La responsabilité de cette guerre ce n'est pas seulement Poutine mais tous les dirigeants occidentaux qui l'ont adoubé des décennies, Macron qui tient la causette avec le criminel de guerre.

Les sanctions économiques sont un leurre en attendant la guerre généralisée, en espérant que la misère, la faim et la paupérisation monteront les masses contre le « seul responsable » Poutine, et en avant la zizique !

Or les conditions sociales, géopolitiques et politiques plus le dégoût des médias et des appareils des politiciens bourgeois pourraient réserver des surprises. Imprévues par les spécialistes de la propagande.


NOTES

1Avec l'aide des médias occidentaux qui ne cessent de répéter que Poutine commet une « erreur historique » !

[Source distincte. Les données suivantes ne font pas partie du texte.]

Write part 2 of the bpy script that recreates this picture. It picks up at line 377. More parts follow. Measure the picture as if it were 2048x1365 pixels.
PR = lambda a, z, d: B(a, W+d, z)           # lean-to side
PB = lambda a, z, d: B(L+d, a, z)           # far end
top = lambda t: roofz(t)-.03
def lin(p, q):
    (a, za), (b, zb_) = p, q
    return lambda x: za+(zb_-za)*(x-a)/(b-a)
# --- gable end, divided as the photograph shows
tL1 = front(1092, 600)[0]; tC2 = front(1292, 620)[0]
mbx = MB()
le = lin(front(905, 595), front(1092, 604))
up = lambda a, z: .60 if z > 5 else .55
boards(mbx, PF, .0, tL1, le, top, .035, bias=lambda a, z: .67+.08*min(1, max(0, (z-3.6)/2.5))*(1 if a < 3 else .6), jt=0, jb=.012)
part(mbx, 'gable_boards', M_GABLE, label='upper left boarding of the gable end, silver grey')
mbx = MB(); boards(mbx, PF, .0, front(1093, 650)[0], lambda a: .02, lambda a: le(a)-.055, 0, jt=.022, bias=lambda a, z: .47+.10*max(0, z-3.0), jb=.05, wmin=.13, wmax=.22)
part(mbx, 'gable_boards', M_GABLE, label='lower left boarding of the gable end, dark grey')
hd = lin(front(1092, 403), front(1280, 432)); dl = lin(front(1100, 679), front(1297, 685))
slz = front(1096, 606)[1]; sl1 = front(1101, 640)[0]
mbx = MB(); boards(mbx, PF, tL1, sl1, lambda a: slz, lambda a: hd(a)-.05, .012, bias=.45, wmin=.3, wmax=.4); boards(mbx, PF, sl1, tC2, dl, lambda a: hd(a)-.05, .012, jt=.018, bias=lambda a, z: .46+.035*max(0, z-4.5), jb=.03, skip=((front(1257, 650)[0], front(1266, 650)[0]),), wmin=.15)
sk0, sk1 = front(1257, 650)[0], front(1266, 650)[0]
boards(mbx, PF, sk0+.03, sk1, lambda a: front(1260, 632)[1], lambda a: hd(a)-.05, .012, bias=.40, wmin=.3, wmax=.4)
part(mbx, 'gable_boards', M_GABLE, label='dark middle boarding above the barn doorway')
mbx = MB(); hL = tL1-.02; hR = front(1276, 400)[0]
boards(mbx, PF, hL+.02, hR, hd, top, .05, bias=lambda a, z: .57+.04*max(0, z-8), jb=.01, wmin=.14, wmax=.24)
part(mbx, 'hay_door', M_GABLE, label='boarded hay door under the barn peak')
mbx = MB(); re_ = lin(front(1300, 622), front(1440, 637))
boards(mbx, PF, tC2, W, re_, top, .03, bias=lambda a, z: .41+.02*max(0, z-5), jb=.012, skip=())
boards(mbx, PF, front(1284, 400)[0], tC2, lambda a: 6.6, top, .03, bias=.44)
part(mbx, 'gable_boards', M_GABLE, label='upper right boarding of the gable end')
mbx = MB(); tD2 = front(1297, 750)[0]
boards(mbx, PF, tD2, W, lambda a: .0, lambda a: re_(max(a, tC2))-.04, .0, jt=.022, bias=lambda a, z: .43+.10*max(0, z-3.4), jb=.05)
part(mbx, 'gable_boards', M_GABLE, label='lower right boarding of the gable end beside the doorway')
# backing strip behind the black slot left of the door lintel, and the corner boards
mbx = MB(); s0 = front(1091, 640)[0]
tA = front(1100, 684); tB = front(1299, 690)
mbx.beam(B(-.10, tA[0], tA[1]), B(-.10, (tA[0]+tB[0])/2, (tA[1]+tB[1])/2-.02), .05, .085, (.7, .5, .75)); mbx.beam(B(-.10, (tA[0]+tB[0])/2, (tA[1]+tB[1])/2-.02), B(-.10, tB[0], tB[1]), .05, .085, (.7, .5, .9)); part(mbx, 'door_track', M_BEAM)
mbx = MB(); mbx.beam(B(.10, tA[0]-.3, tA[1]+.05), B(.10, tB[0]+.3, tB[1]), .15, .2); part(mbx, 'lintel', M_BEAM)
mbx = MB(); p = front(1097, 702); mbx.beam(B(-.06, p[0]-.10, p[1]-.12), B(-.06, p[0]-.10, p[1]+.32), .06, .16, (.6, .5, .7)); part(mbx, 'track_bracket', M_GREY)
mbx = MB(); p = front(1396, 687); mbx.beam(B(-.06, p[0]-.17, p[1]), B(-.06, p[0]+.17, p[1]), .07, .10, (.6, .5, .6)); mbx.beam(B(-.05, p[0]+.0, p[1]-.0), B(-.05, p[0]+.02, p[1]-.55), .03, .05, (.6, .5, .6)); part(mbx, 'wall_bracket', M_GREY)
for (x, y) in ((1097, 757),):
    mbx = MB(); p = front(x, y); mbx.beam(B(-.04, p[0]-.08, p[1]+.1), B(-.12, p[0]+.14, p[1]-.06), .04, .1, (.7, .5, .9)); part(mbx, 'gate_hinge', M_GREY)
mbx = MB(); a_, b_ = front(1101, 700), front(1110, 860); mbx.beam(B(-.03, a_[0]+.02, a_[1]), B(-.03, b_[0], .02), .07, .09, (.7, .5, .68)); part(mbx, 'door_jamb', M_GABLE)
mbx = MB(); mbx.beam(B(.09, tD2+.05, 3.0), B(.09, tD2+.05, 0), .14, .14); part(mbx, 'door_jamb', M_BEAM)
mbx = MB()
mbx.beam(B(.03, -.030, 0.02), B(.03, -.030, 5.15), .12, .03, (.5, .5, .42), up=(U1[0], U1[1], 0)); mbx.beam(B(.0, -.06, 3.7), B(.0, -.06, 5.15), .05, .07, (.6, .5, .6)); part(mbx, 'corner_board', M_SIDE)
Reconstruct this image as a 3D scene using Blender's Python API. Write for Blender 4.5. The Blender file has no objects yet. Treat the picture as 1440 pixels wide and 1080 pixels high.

2« L'un des grands succès du KGB, durant les années 1960, fut de voir certaines de ses brochures dénonçant le racisme des Etats-Unis ou la folie du candidat républicain Barry Goldwater utilisées par les démocrates américains » (p.294) et l'auteur oublie d'ajouter par les staliniens français et leurs jeunesses trotskiennes...

3Lire l'excellent ouvrage de David Colon « Propagande, la manipulation de masse dans le monde contemporain, et champs histoire, vient de paraître. cf. p.364.